Ну ладно, раз уж так монархам приспичило срубать головы осужденным, то и делать надо это профессионально, а не устраивать кошмар на эшафоте. То есть подучить малость этих самых палачей, взятых часто из мясной будки или еще там откуда. И тогда исторические компрометирующие историю казусы не происходили бы. А то до чего, до какого абсурда в своем легкомыслии дошли: редко какая голова с одного маху топора отлетала. Чаще ее „рубили“ несколько раз, а потом еще, как недорезанную курицу, пилили тупым ножом. И об этом случае, шевелящем от ужаса волосы на голове, нам поведал Виктор Гюго. Непрофессионал-палач несколько раз пробовал отрубить голову осужденному, но за каждым разом топор, сделав надсечку, отлетал, а голова нет. И тогда, испугавшись, палач спрятался за барьером эшафота, а человек стоял на эшафоте, одной рукой придерживая спадающую окровавленную голову и умоляя прикончить его. Голова висела, как на ниточке, на недорезанной шее. Народ стал бросать в палача камни. Тогда подмастерье схватил нож и этим тупым орудием, как пилой, начал допиливать недорезанного человека. Это страшно, дорогой читатель. К ужасной смерти человеку еще пришили унизительную процедуру ее осуществления. Осужденный на смерть, каким бы преступником он ни был, всегда у народа вызывал долю уважения. Это не то что стать даже невиновному у позорного столба. Там уважения не было. И вот торжественную процедуру лишения человека головы превратили в плохую трагикомедию с никуда негодными исполнителями. А как вы знаете, дорогой читатель, именно так обстояло с Марией Стюарт, которую не удосужились убить с одного маха топора. Ничего, конечно, нет удивительного, что осужденные на смерть через отрубление головы не столько смерти боялись, сколько мук и унижений, связанных с непрофессионализмом палача. И такие вот разговоры между жертвой и палачом были нередки в то время.
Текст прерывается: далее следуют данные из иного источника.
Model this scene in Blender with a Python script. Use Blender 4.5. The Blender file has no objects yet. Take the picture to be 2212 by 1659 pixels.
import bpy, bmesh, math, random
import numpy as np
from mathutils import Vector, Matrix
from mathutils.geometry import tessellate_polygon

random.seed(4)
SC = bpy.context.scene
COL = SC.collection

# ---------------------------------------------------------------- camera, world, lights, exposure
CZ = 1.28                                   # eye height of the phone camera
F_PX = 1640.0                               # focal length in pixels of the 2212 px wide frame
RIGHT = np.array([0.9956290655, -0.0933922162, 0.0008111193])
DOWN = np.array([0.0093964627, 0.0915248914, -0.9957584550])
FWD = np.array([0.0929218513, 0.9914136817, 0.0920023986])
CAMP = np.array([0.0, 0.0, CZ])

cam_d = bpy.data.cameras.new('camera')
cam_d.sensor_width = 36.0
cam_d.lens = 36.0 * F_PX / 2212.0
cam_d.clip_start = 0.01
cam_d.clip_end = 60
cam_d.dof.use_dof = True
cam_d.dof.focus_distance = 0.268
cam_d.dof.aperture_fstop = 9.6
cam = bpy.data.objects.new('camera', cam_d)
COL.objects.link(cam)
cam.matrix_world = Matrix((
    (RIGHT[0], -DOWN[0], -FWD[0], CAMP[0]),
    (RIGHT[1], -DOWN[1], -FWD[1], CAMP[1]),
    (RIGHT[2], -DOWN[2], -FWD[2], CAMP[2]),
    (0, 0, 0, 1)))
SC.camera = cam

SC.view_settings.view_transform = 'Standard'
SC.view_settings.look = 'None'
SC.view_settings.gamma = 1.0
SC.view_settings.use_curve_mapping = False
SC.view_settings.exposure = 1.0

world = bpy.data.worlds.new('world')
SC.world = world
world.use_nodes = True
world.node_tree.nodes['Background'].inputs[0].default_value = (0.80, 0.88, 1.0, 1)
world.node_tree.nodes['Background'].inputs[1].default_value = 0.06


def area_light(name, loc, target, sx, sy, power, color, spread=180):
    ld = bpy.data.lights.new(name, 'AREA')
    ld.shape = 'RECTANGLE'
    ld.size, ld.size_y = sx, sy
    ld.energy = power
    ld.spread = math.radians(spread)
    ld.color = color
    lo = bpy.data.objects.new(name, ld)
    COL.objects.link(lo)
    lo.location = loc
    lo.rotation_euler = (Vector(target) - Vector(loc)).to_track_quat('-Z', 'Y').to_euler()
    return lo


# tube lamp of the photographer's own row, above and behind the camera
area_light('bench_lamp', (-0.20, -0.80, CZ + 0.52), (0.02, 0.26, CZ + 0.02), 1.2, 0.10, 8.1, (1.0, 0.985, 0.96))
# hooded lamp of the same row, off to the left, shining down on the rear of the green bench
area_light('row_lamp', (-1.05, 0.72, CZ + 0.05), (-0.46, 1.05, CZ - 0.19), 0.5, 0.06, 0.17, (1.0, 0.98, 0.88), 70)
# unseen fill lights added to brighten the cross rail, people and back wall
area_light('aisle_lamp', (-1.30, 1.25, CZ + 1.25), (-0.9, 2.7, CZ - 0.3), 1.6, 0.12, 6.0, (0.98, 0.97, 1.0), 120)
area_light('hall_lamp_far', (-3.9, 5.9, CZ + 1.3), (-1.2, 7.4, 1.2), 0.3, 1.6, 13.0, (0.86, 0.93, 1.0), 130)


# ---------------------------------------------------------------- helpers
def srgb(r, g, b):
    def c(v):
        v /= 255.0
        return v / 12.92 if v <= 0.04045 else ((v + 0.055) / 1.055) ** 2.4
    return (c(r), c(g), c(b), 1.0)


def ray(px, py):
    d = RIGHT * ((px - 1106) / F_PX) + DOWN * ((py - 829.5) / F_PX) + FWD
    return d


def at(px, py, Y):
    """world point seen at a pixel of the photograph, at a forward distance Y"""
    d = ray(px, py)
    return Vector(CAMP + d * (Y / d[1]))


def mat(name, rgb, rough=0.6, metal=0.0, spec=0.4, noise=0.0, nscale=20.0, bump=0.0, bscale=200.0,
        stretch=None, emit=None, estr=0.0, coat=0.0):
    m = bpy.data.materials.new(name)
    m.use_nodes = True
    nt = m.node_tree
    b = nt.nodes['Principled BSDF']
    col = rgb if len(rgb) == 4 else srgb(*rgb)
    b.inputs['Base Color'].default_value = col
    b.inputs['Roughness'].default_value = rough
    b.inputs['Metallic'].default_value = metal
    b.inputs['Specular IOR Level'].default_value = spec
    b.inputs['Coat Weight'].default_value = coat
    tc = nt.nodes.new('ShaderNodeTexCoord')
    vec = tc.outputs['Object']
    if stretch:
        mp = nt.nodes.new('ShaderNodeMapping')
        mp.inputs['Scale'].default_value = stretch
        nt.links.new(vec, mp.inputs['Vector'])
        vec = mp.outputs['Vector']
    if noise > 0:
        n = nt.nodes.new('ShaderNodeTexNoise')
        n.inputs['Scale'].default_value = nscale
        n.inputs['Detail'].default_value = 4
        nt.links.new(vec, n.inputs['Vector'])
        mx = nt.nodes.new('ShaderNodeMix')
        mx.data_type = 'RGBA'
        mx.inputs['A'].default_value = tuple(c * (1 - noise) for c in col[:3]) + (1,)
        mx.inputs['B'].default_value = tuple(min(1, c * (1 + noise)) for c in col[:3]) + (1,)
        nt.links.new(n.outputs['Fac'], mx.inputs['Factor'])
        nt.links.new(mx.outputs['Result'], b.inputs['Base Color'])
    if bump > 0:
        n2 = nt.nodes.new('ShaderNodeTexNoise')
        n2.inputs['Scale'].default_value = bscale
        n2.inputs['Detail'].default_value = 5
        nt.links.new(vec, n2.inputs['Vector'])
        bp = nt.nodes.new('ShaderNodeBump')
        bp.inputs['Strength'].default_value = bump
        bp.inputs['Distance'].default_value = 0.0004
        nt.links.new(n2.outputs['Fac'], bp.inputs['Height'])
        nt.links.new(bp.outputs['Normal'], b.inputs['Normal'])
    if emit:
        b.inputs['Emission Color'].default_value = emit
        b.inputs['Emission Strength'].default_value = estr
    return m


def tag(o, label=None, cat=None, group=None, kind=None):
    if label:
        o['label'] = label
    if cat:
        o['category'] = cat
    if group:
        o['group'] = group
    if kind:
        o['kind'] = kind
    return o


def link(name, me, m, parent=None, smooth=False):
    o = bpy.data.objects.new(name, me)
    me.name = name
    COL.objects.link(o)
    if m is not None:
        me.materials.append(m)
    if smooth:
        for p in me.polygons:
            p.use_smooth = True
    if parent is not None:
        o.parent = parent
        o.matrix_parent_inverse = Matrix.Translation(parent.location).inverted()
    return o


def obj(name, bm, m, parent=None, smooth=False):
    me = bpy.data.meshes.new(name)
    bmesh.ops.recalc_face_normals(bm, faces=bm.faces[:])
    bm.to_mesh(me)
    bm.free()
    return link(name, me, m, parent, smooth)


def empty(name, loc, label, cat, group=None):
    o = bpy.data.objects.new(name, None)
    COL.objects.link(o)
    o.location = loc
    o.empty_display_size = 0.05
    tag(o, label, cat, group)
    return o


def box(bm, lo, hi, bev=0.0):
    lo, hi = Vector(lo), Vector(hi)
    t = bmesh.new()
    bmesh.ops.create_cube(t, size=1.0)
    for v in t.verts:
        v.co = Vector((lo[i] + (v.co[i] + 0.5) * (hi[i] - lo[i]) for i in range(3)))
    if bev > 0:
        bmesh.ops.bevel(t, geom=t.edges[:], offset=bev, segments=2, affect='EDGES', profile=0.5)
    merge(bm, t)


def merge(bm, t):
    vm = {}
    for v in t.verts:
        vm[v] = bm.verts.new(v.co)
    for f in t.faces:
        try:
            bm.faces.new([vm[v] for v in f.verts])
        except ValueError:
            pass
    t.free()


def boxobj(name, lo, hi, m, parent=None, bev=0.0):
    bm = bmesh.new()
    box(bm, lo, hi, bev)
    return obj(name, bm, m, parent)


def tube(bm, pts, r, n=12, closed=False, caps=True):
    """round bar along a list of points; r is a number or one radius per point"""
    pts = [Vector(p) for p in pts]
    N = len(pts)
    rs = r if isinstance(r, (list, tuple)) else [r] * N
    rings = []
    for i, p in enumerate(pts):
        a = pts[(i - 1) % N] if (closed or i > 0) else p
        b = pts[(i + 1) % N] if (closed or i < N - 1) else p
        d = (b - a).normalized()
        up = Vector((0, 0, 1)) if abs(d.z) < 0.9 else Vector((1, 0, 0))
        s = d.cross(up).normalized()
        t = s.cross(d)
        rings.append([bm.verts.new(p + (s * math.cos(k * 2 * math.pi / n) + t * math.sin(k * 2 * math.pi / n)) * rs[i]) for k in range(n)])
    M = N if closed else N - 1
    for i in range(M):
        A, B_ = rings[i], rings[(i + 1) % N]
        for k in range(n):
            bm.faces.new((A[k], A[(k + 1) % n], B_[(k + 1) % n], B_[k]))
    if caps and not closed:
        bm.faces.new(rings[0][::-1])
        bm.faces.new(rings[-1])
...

Кассий, который зверски убил Калигулу сам, идя под топор, спрашивал палача: „Есть ли у тебя навык в этом деле?“ Палач ответил: „Не совсем. Я был раньше мясником“. Кассий попросил: „Тогда у меня к тебе просьба. Отруби мне голову моим собственным мечом, он хорошо отточен, и им я убил Калигулу“. Неуверенный в себе палач с одного маха отрубил ему голову» [47] .
47
Гравсес. «Клавдий и Мессалина». Варшава, 1982, с. 90.